Con uno stile narrativo efficace, lapidario nel sapiente uso della punteggiatura, dal registro figlio della migliore letteratura statunitense della seconda metà del ‘900, il regista e scrittore Enrico Iannaccone dà alle stampe “Un Regalo” letterario.

Edito per la collana “Frecce” di “Augh!”, “Un Regalo” contempera il non-lieu della surmodernità (tanto cara a Marc Augé) con la ricerca introspettiva di un uomo contemporaneo che si confronta con i suoi atavici dubbi e conflitti esistenziali.

E così, ribaltando il piano della semantica e del valore comune che si attribuisce al detto, “Le frasi sono un ammasso di parole. Se le parole prese singolarmente non significano niente, la frase è il totem dell’insignificanza” e “La vita è quanto di più lontano dal concetto di trama. Ogni trama è teorematica, è strutturata secondo un preciso ordine logico. È un volgarissimo surrogato estetico della vita. La vita è volgarità nel senso più puro del termine” (da “Un Regalo”).

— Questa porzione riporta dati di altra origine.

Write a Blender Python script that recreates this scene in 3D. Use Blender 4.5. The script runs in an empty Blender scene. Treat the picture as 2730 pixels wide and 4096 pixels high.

La scelta di raccontare le vicende di Eugenio, un ultracinquantenne dalla vita tanto canonica da risultare asfittica, nasce dall’osservazione (o forse dalla paura) di quella che pare a tutti gli effetti essere una costante delle vite “esemplari”: la ricerca dello squallore - scrive Iannaccone nelle note - V’è una non troppo sottile e paradossale componente di autolesionismo non suicidario nella conservazione di un sedicente equilibrio garbato, atto a non far deragliare un treno in realtà predestinato allo schianto. Il costo è elevato: abdicare alla propria personalità, ai propri interessi, alla propria e (sovra)umana voglia di emancipazione spirituale al mero fine di rappresentare uno status perfettamente inscritto nell’area di un perbenismo conforme a dettami sociali che trasformano le vite degli adepti in tableaux mourants. Colonne d’Ercole oltre le quali si teme vi sia un oblio la cui eco, a ben vedere, ammalia e al contempo terrorizza come il canto di una meravigliosa sirena. Ed è lì che Eugenio vuole tornare, all’ascolto di un suono tanto semplice quanto edenico: quello della propria vita interiore. L’identità sopita, mortificata ed annullata del padre di famiglia che, pur di conservare la propria posizione, ha ingoiato per troppi anni giornate uggiose, ritmi statali, emicranie da traffico e cene infrasettimanali inutilmente dietetiche ha bisogno di irrompere a pochi metri dal traguardo dei sessant’anni. Un traguardo raggiunto con fatica, che porta con sé la preziosa consapevolezza adulta del vero senso di libertà, lontana dalle antitesi giovanili, dalle sterili proteste e da stucchevoli intemperanze dalla miccia corta. Una consapevolezza che, a giudicare dallo spessore delle sue liberatorie conseguenze, rappresenta finalmente l’unico sentito, sincero e necessario regalo da fare ai propri cari e soprattutto a se stesso’.